Kirk Ke Wang's installation at Salt Creek Artworks is a complex and conceptual one. It has a backstory, basically that the animals of the world decide to suicide via hanging in order to provide us with a "Last Meal".  Note that the animals have letters on them. The installation is divided into two halves. Each is encoded to a crossword puzzle, one about good words "Of Eating Meat", the other for the bad words about the same topic.





Kirk Ke Wang, "Last Meal"


There's a strange combination of the cuteness of the fuzzy animals and the eeriness of their sacrifice/suicide for our carnivorous tendencies. All those hanging figures form a forest or landscape of their own as one wanders about. Just after the show, yet another researcher came up with results showing that eating red meat is worse for our health than previously thought. I asked the artist if he was a vegetarian. He is not, adding that the work is about prompting people to think about the issue.

Kirk Ke Wang, LastMeal"




In between the good and bad word sides of the installation there was a large circle of ceramic won-tons. On a screen behind them, videos of animals posed on the edge of the Grand Canyon, which brought up the significance of the layering of time (and its end), along with other imagery, including the one pictured here, of real won-tons frying with a blood-colored dye amongst them.
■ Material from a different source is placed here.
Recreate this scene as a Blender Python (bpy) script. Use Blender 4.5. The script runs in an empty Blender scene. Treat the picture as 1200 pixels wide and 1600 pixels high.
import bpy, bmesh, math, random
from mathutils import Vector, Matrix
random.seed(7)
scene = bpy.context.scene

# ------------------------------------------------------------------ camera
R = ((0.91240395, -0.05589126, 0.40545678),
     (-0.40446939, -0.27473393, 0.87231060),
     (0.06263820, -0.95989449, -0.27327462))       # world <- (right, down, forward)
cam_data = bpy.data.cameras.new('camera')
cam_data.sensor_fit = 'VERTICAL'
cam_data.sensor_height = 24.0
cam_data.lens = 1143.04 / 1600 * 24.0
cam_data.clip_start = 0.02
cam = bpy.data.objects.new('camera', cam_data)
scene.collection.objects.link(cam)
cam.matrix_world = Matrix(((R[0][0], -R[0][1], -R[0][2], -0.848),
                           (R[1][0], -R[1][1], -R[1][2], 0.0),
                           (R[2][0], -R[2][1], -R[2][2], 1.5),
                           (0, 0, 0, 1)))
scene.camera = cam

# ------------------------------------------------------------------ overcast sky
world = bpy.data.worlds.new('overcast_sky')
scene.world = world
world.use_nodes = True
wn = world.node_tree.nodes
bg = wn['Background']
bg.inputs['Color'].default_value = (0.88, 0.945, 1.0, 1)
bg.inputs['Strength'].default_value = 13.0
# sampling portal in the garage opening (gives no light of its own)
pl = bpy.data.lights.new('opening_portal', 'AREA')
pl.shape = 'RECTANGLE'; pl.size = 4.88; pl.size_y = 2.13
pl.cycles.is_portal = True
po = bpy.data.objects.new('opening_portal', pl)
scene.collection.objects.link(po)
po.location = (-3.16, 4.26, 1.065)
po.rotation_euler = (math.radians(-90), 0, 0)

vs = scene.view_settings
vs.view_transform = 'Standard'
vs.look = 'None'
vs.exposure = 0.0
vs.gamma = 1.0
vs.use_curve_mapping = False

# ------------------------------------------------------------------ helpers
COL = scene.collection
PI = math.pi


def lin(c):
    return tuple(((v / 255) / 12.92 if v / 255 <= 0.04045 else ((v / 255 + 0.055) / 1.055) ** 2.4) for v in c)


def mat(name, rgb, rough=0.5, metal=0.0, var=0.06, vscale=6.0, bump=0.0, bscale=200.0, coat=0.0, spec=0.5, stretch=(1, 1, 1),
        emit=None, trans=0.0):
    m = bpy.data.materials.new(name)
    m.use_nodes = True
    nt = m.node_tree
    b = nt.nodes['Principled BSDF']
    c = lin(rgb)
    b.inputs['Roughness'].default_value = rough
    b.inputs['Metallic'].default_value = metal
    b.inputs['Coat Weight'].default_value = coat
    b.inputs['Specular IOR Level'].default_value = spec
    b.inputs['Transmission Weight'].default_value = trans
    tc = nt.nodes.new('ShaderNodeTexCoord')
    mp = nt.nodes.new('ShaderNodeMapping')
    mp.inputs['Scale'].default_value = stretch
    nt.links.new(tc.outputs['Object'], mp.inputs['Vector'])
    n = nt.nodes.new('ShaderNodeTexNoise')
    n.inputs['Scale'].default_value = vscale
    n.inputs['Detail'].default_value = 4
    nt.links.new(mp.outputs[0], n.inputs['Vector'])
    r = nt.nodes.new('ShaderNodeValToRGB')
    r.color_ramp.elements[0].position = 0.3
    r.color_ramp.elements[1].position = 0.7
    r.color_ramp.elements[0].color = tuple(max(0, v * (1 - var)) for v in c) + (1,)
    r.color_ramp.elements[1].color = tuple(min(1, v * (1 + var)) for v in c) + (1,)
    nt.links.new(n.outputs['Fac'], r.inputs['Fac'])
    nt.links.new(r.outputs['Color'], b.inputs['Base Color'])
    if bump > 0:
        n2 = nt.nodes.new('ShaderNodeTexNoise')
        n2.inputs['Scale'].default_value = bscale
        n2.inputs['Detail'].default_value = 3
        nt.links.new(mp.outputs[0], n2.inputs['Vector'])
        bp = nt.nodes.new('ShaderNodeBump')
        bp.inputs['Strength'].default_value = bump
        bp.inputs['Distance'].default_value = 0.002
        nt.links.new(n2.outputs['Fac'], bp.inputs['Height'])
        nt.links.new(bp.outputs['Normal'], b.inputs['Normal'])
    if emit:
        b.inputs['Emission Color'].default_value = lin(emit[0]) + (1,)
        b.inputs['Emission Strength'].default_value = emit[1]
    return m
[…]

Congratulations to artists Steven Kenny and Kirk Ke Wang, curator Lance Rodgers and Salt Creek Artworks for two fascinating shows.

 --- Luis


PS. I noticed the irony that all of the hors d'oeuvres at the opening were (you guessed) meat. My friend Michael Conway, photographer with a studio at Salt Creek and sometime performance artist decided to riff off Kirk Ke Wang's installation by devouring a pork sandwich brimming with meat. He chose to do this with the "bad words" side behind him.

 
Michael Conway performance.


The Dual Show @ Salt Creek Artworks - The works of Steven Kenny, "Layers of Intention",  and Kirk Ke Wang's "Last Meal". Opens Thursday, Mar 8th, Opening reception, Friday, March 9th, 6-9 PM. At Salt Creek Artworks, 1600 4th st S. St Pertersburg. Free.